Thanks to concerted efforts by parents and the District 10 School Board--and a CCSD Board that finally listened, a new building for Stono Park Elementary is under way. Although next year its student body will occupy the old St. Andrew's High building on Wappoo Road, by the 2019-20 school year the district hopes to have the new building ready.
Meanwhile, Stono Park suffers from the same integration problems plaguing many of Charleston County's middle- and lower-middle-class neighborhoods: white flight. How else to explain its present statistics? "Located in a racially balanced middle income attendance zone, Stono Park has a student population which is 83% black and 5% Latino, with 91% of students living in poverty."
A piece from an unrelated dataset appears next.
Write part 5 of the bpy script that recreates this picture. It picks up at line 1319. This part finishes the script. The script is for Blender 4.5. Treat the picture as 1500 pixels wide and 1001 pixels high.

The unpalatable truth is that school's culture reflects these statistics. White middle-class parents, while sympathetic to others, won't make their children's educations into an experiment in the dominant black culture. Fixing that perception will take more than a new $25 million building.
"The school has significantly better student performance than other CCSD schools with similar demographics. When the school re-opens in its new building, it hopes to attract more students from the surrounding neighborhoods. [Charleston Mayor] Tecklenburg spoke about the importance of quality neighborhood schools and remarked that 'the new building will bring about a new spirit of excellence.'”
If we could wave a magic wand, the school's present 300 students would be joined by 200 neighborhood white students when the 500-student building opens in August 2019.
What a blessing that would be to all concerned--but how would it ever be achieved?